Bush Coming Out With Timetable For Iraq?
This would certainly be an about-face in Bush’s foreign policy if what is forthcoming is as it is described here:
WASHINGTON, Oct. 21 — The Bush administration is drafting a timetable for the Iraqi government to address sectarian divisions and assume a larger role in securing the country, senior American officials said.
Details of the blueprint, which is to be presented to Prime Minister Nuri Kamal al-Maliki before the end of the year and would be carried out over the next year and beyond, are still being devised. But the officials said that for the first time Iraq was likely to be asked to agree to a schedule of specific milestones, like disarming sectarian militias, and to a broad set of other political, economic and military benchmarks intended to stabilize the country.
Although the plan would not threaten Mr. Maliki with a withdrawal of American troops, several officials said the Bush administration would consider changes in military strategy and other penalties if Iraq balked at adopting it or failed to meet critical benchmarks within it.
A senior Pentagon official involved in drafting the blueprint said Iraqi officials were being consulted as the plan evolved and would be invited to sign off on the milestones before the end of the year. But he added, “If the Iraqis fail to come back to us on this, we would have to conduct a reassessment” of the American strategy in Iraq.
In a statement issued Saturday night, a White House spokeswoman, Nicole Guillemard, said the Times’s account was “not accurate,” but did not specify what officials found to be inaccurate.
The New York Times is calling this a “timetable,” but given that the anonymous source for this information is apparently describing the new plan as a “schedule of specific milestones” I’m not sure that “timetable” is entirely accurate.
A timetable, to me, means specific dates. It would go something like “Iraqi forces will take over control of Baghdad on December 1st and Falluja on December 15th and then American troops will leave on December 30th.” A “schedule of specific milestones” means, to me at least, something entirely different. More along the lines of “First Iraqi forces will take control of Baghdad, then they’ll take control of Fallujah and then Americans will leave.” That is still a schedule for withdrawal, but it doesn’t have any specific dates. Which means that it wouldn’t really be a reversal of Bush administration policy.
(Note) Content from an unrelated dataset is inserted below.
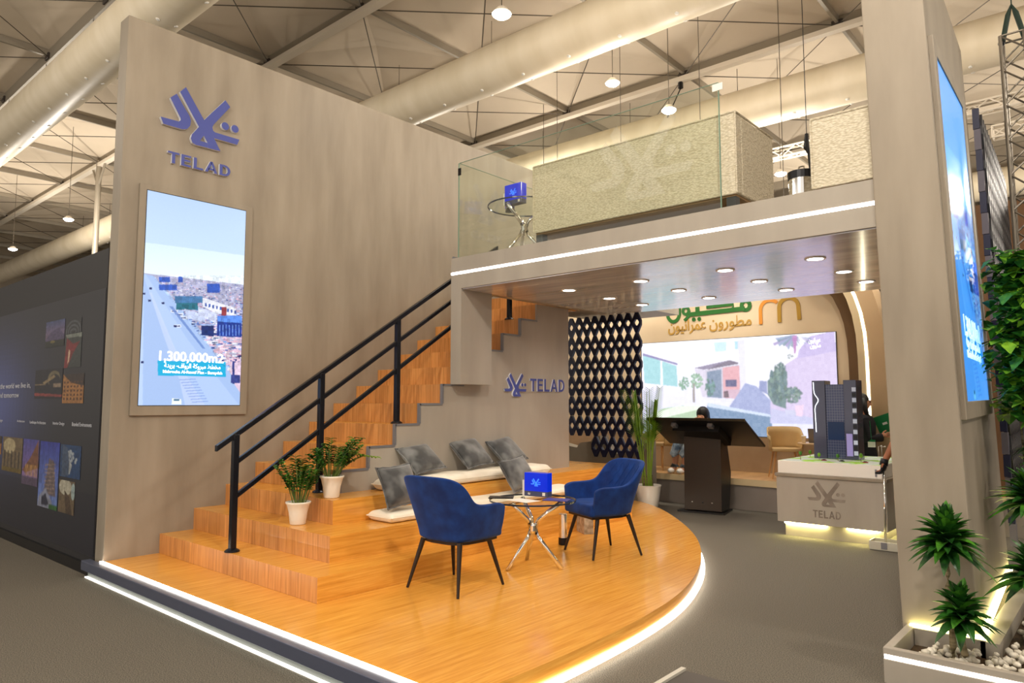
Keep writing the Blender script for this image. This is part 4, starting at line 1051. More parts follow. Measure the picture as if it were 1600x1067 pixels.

I think President Bush has been right all along to reject a schedule of hard dates for our mission in Iraq. War is a very fluid thing. Trying to live by a schedule of arbitrary dates in an environment as chaotic and full of twists and turns as war is just plain foolish. Not only because any sort of a hard schedule isn’t likely to survive the realities of the war in Iraq, but also because such a schedule can be manipulated for propaganda purposes by our enemies. Any time we’d have to push a date back for operational reasons or whatever our enemies would declare a victory. They’d claim that their “glorious” opposition to the “American infidels” is causing us problems.
Which is probably why so many of President Bush’s political enemies want a hard schedule in Iraq. They can use the hard dates for their own propaganda purposes just as the terrorists do. If we set a date for giving Iraqis control of a particular province or city and then have to push that date back because of some sort of setback the Democrats would undoubtedly seize upon the date change as evidence of the fact that America is losing in Iraq regardless of whether or not such a statement is warranted or not. The Democrats desperately want the war in Iraq to appear to be a failure, and an arbitrary schedule of hard dates in Iraq would, because those dates would undoubtedly have to change given the fluid situation, give them plenty of opportunities to do just that.
Like most Democrat ideas for Iraq, a timetable for withdrawal is not about sound foreign policy. It’s about making Iraq look like a failure (or even be a failure) so that they can use the war as a political weapon against the President.